Back in the west, Tyrion and Sansa get hitched, but the episode takes almost its entire running time to actually get to the wedding and then wrap things up, opting instead to illustrate the conflict Tyrion feels about marrying Sansa, and his commitment to making sure that she's not tortured any more than she already has been. Which is all well and good, but doesn't make for an insanely compelling hour of television when it's nudged up against the other stuff that's just sort of...well, happening.

Melisandre gets naked! She bangs Gendry a little bit! Gendry has King's Blood, and we need another couple of scenes to talk about that! Stannis and Davos show up (after their gratuitous scene, which could have basically just comprised of, "Hey, I'm gonna let you go if you'll be nice to Mel," followed by, "Word, whatever...but you probably shouldn't kill some innocent kid; that's really not your bag.") and then do some cursin' with leeches full of Gendry's dickblood! But all that stuff just happens, and we're going to have to wait an episode or two to find out what's going to come of all of it.

Cersei fucking. hates. Margaery! And is a total bitch about it! Surprise!

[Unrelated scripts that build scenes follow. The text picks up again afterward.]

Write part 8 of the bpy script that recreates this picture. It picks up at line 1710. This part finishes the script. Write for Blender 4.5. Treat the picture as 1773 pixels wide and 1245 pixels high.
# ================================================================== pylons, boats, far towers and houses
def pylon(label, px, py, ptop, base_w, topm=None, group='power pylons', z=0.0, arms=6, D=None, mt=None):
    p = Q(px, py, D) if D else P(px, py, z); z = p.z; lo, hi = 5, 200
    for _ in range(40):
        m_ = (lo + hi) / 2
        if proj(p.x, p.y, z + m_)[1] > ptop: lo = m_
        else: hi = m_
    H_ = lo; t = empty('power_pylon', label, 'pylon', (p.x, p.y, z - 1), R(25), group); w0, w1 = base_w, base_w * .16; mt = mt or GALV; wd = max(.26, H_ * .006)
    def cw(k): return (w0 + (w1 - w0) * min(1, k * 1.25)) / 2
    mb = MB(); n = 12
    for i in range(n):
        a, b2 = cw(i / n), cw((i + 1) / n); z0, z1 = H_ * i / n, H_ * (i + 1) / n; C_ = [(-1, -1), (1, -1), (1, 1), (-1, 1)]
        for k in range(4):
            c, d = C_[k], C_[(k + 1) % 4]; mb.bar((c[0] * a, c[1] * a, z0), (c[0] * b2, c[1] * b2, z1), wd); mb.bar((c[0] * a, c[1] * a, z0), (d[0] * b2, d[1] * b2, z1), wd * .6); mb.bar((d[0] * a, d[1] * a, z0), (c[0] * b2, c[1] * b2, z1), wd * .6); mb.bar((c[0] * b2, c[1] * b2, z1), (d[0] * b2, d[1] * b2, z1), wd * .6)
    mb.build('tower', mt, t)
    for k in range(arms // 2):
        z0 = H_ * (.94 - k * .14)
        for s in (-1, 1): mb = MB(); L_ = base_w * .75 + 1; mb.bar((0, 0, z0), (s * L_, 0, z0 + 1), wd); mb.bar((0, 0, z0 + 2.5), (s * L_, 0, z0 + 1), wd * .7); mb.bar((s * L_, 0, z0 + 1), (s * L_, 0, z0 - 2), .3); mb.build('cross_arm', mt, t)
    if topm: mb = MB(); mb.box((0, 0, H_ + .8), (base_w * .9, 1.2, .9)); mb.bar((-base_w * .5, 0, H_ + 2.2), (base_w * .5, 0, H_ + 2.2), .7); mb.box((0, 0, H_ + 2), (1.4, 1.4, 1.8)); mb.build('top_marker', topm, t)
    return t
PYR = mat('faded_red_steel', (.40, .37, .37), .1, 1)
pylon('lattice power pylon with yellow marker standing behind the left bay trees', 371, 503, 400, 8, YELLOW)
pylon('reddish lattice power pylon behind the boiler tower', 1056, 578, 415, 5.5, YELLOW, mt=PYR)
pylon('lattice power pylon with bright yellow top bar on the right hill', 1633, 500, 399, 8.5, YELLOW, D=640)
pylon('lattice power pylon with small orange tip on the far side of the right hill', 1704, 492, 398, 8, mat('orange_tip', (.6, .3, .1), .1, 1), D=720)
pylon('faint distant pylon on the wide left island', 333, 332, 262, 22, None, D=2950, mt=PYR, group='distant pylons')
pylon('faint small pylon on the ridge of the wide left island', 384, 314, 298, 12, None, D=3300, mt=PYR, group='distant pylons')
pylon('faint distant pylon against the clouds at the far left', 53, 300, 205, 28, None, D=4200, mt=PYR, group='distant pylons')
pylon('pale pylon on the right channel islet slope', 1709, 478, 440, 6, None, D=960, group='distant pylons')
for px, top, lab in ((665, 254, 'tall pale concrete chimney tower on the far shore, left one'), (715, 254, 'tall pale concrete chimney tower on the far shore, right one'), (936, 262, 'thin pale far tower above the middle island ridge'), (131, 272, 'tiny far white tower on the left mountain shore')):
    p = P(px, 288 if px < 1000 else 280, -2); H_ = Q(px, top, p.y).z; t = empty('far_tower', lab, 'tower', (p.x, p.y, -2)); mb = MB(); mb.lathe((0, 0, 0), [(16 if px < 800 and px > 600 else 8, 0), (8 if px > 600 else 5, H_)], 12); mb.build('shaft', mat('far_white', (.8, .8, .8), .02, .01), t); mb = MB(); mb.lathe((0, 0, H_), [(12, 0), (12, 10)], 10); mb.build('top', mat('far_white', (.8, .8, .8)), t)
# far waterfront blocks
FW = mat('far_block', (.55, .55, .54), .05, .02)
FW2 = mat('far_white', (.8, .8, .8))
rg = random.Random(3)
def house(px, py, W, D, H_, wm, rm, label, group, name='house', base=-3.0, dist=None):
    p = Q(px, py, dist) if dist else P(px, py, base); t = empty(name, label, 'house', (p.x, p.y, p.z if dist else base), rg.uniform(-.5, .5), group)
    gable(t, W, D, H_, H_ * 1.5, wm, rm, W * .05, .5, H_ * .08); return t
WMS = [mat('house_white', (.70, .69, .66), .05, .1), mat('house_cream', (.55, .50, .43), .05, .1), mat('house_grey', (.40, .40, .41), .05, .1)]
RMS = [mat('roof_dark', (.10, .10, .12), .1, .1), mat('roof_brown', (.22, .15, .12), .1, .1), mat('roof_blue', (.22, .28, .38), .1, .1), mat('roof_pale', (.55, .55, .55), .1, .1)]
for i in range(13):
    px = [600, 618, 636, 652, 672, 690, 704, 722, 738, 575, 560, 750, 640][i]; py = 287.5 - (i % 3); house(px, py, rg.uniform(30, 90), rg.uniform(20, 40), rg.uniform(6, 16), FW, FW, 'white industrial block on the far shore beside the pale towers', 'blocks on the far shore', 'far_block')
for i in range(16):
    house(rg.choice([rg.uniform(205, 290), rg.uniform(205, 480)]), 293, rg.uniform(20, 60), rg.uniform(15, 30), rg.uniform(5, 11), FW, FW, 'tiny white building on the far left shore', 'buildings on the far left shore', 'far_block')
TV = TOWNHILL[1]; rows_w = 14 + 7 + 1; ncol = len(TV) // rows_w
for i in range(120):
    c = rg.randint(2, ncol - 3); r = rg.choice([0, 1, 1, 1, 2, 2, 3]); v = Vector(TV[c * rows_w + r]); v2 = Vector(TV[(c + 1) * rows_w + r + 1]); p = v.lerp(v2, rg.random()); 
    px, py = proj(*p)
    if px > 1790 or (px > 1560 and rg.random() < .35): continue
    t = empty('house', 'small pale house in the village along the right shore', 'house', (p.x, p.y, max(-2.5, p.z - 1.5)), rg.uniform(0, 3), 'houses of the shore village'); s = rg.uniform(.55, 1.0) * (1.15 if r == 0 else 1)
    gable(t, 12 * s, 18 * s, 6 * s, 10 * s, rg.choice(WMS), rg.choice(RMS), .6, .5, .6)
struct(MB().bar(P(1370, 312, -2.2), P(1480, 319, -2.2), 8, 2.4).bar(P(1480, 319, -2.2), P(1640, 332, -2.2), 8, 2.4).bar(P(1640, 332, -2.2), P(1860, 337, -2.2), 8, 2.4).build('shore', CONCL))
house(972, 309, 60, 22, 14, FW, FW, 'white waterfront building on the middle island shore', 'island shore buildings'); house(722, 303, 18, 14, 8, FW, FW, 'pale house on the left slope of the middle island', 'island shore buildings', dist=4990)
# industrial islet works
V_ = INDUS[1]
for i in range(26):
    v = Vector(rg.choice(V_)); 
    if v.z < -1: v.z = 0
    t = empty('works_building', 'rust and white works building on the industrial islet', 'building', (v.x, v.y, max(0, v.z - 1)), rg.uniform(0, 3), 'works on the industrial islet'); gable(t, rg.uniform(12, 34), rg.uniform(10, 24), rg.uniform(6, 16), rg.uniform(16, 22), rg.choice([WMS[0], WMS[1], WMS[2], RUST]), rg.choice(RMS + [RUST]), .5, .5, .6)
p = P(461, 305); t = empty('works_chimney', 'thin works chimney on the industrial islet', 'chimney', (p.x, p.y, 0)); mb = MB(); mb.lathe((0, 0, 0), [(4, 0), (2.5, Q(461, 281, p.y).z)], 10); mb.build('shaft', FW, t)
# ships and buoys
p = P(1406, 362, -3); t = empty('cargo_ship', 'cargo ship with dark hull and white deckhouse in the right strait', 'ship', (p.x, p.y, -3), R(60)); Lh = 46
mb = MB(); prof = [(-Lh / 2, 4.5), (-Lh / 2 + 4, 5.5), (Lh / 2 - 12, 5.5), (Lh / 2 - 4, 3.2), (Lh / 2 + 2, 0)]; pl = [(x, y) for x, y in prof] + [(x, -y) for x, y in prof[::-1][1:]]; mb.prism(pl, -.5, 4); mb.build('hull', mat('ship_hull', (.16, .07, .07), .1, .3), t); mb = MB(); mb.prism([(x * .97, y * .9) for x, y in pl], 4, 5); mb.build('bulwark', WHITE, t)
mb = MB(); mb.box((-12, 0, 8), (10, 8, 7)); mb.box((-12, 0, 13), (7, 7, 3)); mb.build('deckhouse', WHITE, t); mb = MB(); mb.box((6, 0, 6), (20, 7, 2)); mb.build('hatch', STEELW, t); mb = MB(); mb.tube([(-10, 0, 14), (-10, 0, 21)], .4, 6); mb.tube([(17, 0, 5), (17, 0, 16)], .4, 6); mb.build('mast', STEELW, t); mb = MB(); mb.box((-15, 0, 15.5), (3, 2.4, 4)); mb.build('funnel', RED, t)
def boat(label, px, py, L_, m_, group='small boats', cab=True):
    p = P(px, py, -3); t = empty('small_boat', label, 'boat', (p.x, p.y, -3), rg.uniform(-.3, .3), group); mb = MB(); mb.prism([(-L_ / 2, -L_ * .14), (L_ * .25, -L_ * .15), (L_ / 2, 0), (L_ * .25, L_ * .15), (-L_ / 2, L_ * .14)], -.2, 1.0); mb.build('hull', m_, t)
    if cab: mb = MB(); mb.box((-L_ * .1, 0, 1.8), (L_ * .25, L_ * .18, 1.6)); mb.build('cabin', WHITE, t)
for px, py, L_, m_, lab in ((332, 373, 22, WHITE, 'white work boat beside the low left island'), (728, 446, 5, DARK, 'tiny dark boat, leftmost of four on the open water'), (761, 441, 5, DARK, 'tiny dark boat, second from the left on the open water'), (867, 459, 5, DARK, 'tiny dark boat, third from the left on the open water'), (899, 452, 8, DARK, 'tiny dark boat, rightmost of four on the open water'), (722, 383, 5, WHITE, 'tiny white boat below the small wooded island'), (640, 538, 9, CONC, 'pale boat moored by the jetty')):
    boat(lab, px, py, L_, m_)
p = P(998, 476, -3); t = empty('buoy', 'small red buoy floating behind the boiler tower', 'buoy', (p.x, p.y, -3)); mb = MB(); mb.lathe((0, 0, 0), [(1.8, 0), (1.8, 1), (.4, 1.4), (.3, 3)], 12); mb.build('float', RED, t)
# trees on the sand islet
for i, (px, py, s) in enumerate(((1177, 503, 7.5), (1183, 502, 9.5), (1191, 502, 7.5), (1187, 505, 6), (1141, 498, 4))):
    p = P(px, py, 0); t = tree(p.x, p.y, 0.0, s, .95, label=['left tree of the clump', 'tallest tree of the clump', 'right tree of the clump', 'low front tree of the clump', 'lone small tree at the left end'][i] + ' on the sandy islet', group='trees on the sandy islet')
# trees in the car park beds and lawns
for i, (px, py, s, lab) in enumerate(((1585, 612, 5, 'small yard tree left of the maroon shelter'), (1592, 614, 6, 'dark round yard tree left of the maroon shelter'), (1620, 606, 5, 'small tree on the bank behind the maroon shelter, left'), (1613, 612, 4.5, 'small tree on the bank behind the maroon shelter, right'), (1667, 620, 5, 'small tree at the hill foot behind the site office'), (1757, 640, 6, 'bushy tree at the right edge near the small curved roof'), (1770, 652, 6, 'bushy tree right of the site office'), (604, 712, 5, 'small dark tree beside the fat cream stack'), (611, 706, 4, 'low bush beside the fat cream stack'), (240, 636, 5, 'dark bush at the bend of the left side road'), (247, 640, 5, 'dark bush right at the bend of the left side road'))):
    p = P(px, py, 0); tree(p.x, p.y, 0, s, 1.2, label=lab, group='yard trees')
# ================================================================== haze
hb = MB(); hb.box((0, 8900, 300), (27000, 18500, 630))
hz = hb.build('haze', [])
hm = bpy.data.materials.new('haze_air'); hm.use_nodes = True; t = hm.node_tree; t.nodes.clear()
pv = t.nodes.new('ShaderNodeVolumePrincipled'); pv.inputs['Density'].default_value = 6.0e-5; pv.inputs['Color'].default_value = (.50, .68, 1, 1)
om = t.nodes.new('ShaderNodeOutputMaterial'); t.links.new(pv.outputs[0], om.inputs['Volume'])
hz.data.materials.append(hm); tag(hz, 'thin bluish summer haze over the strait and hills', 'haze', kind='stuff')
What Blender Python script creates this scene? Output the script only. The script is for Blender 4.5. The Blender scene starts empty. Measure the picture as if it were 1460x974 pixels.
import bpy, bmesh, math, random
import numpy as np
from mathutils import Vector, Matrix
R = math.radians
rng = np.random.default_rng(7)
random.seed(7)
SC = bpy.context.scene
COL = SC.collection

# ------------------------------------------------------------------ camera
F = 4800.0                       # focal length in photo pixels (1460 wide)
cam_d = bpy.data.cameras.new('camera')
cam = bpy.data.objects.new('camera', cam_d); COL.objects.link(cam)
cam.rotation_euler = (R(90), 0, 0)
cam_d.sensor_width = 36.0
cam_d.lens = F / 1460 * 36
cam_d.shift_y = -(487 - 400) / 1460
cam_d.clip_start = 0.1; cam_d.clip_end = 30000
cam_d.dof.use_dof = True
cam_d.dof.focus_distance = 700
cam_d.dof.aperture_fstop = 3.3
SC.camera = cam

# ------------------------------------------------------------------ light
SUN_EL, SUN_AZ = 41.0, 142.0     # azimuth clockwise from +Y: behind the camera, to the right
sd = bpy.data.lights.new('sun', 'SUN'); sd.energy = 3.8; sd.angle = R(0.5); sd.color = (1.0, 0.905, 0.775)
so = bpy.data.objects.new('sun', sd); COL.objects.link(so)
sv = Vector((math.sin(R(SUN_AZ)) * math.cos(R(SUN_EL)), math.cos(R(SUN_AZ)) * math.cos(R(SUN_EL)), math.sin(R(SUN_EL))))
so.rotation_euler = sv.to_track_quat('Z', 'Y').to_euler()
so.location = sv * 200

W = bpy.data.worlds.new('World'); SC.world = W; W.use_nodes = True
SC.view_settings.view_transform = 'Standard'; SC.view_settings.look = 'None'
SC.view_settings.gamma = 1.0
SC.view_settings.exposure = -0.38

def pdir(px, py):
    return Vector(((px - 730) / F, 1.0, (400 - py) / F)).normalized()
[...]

This episode of Game of Thrones is one that's rife with setup. It's an important part of the medium, and part of the limitations that are imposed by it, and it's entirely likely that we're going to have an absolutely killer couple of final episodes rounding out this season. Setup, then, isn't a bad thing, and is something of a necessary evil, but usually it can be don e in a way that's a bit more engaging than "Second Sons."

Oh, and also...

• Seriously, Sam. What the fuck, man?

• "I am the god of tits and wine!"

• The Hound is definitely one of my favorite characters, at this point.